Improving interest margins boosted the returns and thus the profitability of many European G-SIBs in the first half of 2022, moving them closer or even substantially ahead of management guidance. Despite earnings improving, cost efficiency remains a key area in need of improvement. However, cost efficiency (cost-to-income ratio) targets vary substantially, between 45% for Santander and over 70% for UBS. After years of capital build-up, most European G-SIBs have met or exceeded their capitalization targets, although recent market turbulence has affected some.
Most banks posted high-single to double-digit revenue growth in the first half of 2022, with the notable exception of Credit Suisse. Steady loan growth and rising interest rates boosted net interest income, and banks expect this to continue. Investment banking activities saw a more mixed picture, with trading activities performing particularly well on the back of increased client flows, while advisory businesses suffered from declines in fees, especially compared with a very high base in the first half of 2021.

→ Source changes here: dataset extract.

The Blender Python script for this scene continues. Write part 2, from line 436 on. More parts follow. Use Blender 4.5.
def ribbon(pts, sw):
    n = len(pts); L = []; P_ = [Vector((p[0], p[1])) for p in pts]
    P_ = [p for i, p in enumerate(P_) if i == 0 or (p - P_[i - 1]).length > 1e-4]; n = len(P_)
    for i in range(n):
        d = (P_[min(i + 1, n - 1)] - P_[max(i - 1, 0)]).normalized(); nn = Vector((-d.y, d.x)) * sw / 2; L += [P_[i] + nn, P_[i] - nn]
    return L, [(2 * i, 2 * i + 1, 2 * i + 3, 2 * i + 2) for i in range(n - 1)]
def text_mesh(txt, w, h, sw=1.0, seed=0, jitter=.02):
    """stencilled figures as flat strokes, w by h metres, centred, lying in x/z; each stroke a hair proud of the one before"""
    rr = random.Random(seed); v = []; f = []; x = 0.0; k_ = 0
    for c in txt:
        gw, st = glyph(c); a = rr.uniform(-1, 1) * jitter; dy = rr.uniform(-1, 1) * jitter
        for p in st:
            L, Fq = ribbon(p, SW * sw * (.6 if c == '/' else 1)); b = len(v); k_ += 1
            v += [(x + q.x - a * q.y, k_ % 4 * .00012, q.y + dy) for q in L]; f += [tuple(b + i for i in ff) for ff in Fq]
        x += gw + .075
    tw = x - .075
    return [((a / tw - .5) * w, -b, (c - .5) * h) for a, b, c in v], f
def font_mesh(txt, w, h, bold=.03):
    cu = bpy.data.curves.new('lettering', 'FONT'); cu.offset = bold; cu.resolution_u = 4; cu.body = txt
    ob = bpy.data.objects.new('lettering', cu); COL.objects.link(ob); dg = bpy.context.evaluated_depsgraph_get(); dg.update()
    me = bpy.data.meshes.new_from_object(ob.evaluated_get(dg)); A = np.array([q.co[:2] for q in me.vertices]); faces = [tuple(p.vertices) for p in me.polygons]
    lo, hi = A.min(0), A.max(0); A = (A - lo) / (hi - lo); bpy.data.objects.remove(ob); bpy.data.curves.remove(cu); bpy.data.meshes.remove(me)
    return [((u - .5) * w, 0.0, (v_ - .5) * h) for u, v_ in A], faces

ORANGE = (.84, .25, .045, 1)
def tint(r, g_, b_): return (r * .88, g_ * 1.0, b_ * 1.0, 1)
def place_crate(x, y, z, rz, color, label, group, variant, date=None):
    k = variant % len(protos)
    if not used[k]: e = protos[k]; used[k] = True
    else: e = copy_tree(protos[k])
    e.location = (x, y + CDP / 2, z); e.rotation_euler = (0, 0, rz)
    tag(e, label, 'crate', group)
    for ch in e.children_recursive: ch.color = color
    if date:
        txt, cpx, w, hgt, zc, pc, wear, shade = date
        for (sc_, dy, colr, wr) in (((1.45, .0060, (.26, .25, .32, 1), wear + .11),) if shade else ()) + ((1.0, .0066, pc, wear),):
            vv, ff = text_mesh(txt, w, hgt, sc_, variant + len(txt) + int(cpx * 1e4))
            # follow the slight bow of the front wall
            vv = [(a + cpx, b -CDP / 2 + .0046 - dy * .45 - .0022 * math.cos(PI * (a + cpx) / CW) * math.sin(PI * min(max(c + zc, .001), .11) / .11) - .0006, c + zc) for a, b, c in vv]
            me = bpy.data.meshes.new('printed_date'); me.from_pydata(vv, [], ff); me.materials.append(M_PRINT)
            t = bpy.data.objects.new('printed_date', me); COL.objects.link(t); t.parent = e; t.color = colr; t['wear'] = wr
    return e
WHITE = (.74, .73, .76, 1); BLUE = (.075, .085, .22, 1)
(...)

Operating costs were slightly up for most banks, but less than revenues, barring exceptional litigation or restructuring costs, meaning positive jaws and rising operating income for most. Banks are pursuing cost-discipline programs, compensating for inflationary pressures on wages and other noninterest expenses for now. Banks did not report any notable rise in defaults. Stage 3 loans remain at historical lows relative to total loans, especially after UniCredit’s clean-up exercise.
Looking ahead, banks remain cautious about the macroeconomic outlook (rising inflation, lower growth) and therefore continue to build or maintain provision buffers against performing loans, albeit less assiduously in the second quarter than in the first. A further deterioration in the outlook could lead to new provisioning decisions later this year.
Most European G-SIBs have stable outlooks, but primary outlook drivers differ across banks. For some, efforts made to restructure operations in the past few years have been sufficient to stabilize the ratings, but future rating prospects largely hinge on the ongoing delivery of their strategies. For others, future rating drivers revolve more around the evolution of the macroeconomic environment.